Apple Fixes Two Zero-day Flaws Exploited In 'sophisticated' Attacks

Apple Fixes Two Zero-day Flaws Exploited In 'sophisticated' Attacks

Apple has released emergency updates to patch two zero-day vulnerabilities that were exploited in an “extremely sophisticated attack” targeting specific individuals.

The zero-days are tracked as CVE-2025-43529 and CVE-2025-14174 and were both issued in response to the same reported exploitation.

"Apple is aware of a report that this issue may have been exploited in an extremely sophisticated attack against specific targeted individuals on versions of iOS before iOS 26," reads Apple's security bulletin.

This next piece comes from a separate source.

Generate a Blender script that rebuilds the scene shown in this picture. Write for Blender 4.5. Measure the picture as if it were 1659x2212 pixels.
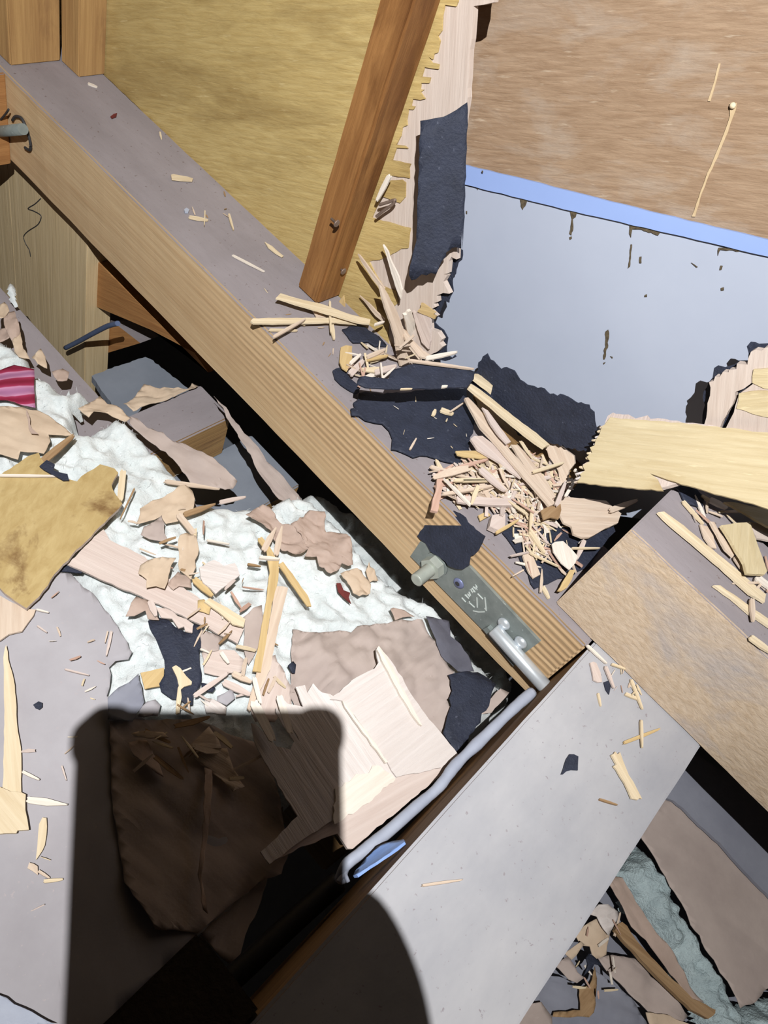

CVE-2025-43529 is a WebKit use-after-free remote code execution flaw that can be exploited by processing maliciously crafted web content. Apple says the flaw was discovered by Google’s Threat Analysis Group.

CVE-2025-14174 is a WebKit memory corruption flaw that could lead to memory corruption. Apple says the flaw was discovered by both Apple and Google’s Threat Analysis Group.

Apple has fixed the flaws in OS 26.2 and iPadOS 26.2, iOS 18.7.3 and iPadOS 18.7.3, macOS Tahoe 26.2, tvOS 26.2, watchOS 26.2, visionOS 26.2, and Safari 26.2.

On Wednesday, Google fixed a mysterious zero-day flaw in Google Chrome, initially labeling it as “[N/A][466192044] High: Under coordination.”

However, Google has now updated the advisory to identify the bug as “CVE-2025-14174: Out-of-bounds memory access in ANGLE,” which is the same CVE fixed by Apple, indicating coordinated disclosure between the two companies.

Apple has not disclosed technical details about the attacks beyond saying they targeted individuals running versions of iOS before iOS 26.

As both flaws affect WebKit, which Google Chrome uses on iOS, the activity is consistent with highly targeted spyware attacks.